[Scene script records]

——

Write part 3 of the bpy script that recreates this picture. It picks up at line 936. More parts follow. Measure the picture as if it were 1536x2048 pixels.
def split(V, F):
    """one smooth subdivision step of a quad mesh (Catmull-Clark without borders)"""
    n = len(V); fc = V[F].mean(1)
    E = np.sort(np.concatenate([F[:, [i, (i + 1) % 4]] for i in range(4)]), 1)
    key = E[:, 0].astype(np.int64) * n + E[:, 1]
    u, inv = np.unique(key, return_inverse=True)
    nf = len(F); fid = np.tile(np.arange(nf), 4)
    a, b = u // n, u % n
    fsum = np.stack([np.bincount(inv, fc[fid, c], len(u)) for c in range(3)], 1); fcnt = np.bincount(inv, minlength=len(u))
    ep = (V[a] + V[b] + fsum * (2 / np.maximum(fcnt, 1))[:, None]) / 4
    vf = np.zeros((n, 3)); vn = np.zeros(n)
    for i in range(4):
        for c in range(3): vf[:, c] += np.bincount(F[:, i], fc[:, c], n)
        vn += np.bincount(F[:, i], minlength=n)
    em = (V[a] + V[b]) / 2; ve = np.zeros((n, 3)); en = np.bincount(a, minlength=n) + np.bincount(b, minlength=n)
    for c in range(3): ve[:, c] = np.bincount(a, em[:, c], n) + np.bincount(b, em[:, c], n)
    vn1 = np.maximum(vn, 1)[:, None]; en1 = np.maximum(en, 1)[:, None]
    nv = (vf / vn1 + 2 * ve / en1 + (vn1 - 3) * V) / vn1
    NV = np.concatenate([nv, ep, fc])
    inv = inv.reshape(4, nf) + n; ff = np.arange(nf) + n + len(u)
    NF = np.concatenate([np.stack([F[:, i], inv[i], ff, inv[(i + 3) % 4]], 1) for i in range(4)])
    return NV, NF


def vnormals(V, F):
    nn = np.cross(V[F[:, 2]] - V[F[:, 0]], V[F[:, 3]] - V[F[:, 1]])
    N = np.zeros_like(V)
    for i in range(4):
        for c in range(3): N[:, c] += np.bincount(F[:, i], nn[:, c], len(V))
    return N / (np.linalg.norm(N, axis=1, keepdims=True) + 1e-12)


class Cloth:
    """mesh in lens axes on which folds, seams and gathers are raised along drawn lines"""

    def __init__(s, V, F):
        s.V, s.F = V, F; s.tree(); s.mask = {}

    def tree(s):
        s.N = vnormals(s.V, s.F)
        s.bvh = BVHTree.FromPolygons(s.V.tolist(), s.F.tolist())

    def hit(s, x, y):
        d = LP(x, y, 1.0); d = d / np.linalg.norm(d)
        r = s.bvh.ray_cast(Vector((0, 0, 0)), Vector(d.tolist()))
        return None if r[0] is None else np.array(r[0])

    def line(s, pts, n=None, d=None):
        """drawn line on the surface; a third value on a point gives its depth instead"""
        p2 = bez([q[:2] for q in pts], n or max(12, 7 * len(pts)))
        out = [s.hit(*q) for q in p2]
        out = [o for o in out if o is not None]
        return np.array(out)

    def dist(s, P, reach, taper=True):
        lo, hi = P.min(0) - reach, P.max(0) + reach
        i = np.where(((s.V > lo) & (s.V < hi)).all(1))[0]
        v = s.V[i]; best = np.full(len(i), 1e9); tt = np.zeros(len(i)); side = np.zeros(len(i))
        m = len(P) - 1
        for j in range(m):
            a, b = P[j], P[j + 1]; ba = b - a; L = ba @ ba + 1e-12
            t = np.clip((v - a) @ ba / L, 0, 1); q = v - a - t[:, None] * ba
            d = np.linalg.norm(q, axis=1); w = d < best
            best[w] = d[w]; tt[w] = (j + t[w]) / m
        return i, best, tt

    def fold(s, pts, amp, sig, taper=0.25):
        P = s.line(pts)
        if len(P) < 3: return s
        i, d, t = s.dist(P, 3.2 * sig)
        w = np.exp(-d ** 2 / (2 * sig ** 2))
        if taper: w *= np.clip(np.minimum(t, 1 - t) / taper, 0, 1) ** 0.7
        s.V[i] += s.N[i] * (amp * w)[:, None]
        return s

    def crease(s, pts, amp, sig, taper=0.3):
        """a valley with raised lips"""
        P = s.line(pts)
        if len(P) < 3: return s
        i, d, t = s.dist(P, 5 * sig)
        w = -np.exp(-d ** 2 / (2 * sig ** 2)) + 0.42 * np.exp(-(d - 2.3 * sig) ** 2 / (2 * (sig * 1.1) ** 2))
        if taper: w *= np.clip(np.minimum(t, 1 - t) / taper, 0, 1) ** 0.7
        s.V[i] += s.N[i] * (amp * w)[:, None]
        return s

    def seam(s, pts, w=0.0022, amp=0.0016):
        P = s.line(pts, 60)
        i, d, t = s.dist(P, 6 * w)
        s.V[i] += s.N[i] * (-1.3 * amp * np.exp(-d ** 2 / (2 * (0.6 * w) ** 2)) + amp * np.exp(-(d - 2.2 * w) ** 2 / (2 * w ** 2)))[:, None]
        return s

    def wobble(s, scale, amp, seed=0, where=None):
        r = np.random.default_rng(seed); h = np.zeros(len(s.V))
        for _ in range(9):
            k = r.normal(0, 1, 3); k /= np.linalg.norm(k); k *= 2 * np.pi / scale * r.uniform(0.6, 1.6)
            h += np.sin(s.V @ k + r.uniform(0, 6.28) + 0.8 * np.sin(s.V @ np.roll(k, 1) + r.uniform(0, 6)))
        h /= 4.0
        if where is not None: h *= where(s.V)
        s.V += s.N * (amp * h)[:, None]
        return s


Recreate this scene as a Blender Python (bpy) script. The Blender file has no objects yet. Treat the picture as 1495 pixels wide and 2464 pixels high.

——

GIVEN PROBLEM: Pull out each record as written and restate it exactly.

CORRECT RESPONSE:
Write part 3 of the bpy script that recreates this picture. It picks up at line 936. More parts follow. Measure the picture as if it were 1536x2048 pixels.
def split(V, F):
    """one smooth subdivision step of a quad mesh (Catmull-Clark without borders)"""
    n = len(V); fc = V[F].mean(1)
    E = np.sort(np.concatenate([F[:, [i, (i + 1) % 4]] for i in range(4)]), 1)
    key = E[:, 0].astype(np.int64) * n + E[:, 1]
    u, inv = np.unique(key, return_inverse=True)
    nf = len(F); fid = np.tile(np.arange(nf), 4)
    a, b = u // n, u % n
    fsum = np.stack([np.bincount(inv, fc[fid, c], len(u)) for c in range(3)], 1); fcnt = np.bincount(inv, minlength=len(u))
    ep = (V[a] + V[b] + fsum * (2 / np.maximum(fcnt, 1))[:, None]) / 4
    vf = np.zeros((n, 3)); vn = np.zeros(n)
    for i in range(4):
        for c in range(3): vf[:, c] += np.bincount(F[:, i], fc[:, c], n)
        vn += np.bincount(F[:, i], minlength=n)
    em = (V[a] + V[b]) / 2; ve = np.zeros((n, 3)); en = np.bincount(a, minlength=n) + np.bincount(b, minlength=n)
    for c in range(3): ve[:, c] = np.bincount(a, em[:, c], n) + np.bincount(b, em[:, c], n)
    vn1 = np.maximum(vn, 1)[:, None]; en1 = np.maximum(en, 1)[:, None]
    nv = (vf / vn1 + 2 * ve / en1 + (vn1 - 3) * V) / vn1
    NV = np.concatenate([nv, ep, fc])
    inv = inv.reshape(4, nf) + n; ff = np.arange(nf) + n + len(u)
    NF = np.concatenate([np.stack([F[:, i], inv[i], ff, inv[(i + 3) % 4]], 1) for i in range(4)])
    return NV, NF


def vnormals(V, F):
    nn = np.cross(V[F[:, 2]] - V[F[:, 0]], V[F[:, 3]] - V[F[:, 1]])
    N = np.zeros_like(V)
    for i in range(4):
        for c in range(3): N[:, c] += np.bincount(F[:, i], nn[:, c], len(V))
    return N / (np.linalg.norm(N, axis=1, keepdims=True) + 1e-12)


class Cloth:
    """mesh in lens axes on which folds, seams and gathers are raised along drawn lines"""

    def __init__(s, V, F):
        s.V, s.F = V, F; s.tree(); s.mask = {}

    def tree(s):
        s.N = vnormals(s.V, s.F)
        s.bvh = BVHTree.FromPolygons(s.V.tolist(), s.F.tolist())

    def hit(s, x, y):
        d = LP(x, y, 1.0); d = d / np.linalg.norm(d)
        r = s.bvh.ray_cast(Vector((0, 0, 0)), Vector(d.tolist()))
        return None if r[0] is None else np.array(r[0])

    def line(s, pts, n=None, d=None):
        """drawn line on the surface; a third value on a point gives its depth instead"""
        p2 = bez([q[:2] for q in pts], n or max(12, 7 * len(pts)))
        out = [s.hit(*q) for q in p2]
        out = [o for o in out if o is not None]
        return np.array(out)

    def dist(s, P, reach, taper=True):
        lo, hi = P.min(0) - reach, P.max(0) + reach
        i = np.where(((s.V > lo) & (s.V < hi)).all(1))[0]
        v = s.V[i]; best = np.full(len(i), 1e9); tt = np.zeros(len(i)); side = np.zeros(len(i))
        m = len(P) - 1
        for j in range(m):
            a, b = P[j], P[j + 1]; ba = b - a; L = ba @ ba + 1e-12
            t = np.clip((v - a) @ ba / L, 0, 1); q = v - a - t[:, None] * ba
            d = np.linalg.norm(q, axis=1); w = d < best
            best[w] = d[w]; tt[w] = (j + t[w]) / m
        return i, best, tt

    def fold(s, pts, amp, sig, taper=0.25):
        P = s.line(pts)
        if len(P) < 3: return s
        i, d, t = s.dist(P, 3.2 * sig)
        w = np.exp(-d ** 2 / (2 * sig ** 2))
        if taper: w *= np.clip(np.minimum(t, 1 - t) / taper, 0, 1) ** 0.7
        s.V[i] += s.N[i] * (amp * w)[:, None]
        return s

    def crease(s, pts, amp, sig, taper=0.3):
        """a valley with raised lips"""
        P = s.line(pts)
        if len(P) < 3: return s
        i, d, t = s.dist(P, 5 * sig)
        w = -np.exp(-d ** 2 / (2 * sig ** 2)) + 0.42 * np.exp(-(d - 2.3 * sig) ** 2 / (2 * (sig * 1.1) ** 2))
        if taper: w *= np.clip(np.minimum(t, 1 - t) / taper, 0, 1) ** 0.7
        s.V[i] += s.N[i] * (amp * w)[:, None]
        return s

    def seam(s, pts, w=0.0022, amp=0.0016):
        P = s.line(pts, 60)
        i, d, t = s.dist(P, 6 * w)
        s.V[i] += s.N[i] * (-1.3 * amp * np.exp(-d ** 2 / (2 * (0.6 * w) ** 2)) + amp * np.exp(-(d - 2.2 * w) ** 2 / (2 * w ** 2)))[:, None]
        return s

    def wobble(s, scale, amp, seed=0, where=None):
        r = np.random.default_rng(seed); h = np.zeros(len(s.V))
        for _ in range(9):
            k = r.normal(0, 1, 3); k /= np.linalg.norm(k); k *= 2 * np.pi / scale * r.uniform(0.6, 1.6)
            h += np.sin(s.V @ k + r.uniform(0, 6.28) + 0.8 * np.sin(s.V @ np.roll(k, 1) + r.uniform(0, 6)))
        h /= 4.0
        if where is not None: h *= where(s.V)
        s.V += s.N * (amp * h)[:, None]
        return s


Recreate this scene as a Blender Python (bpy) script. The Blender file has no objects yet. Treat the picture as 1495 pixels wide and 2464 pixels high.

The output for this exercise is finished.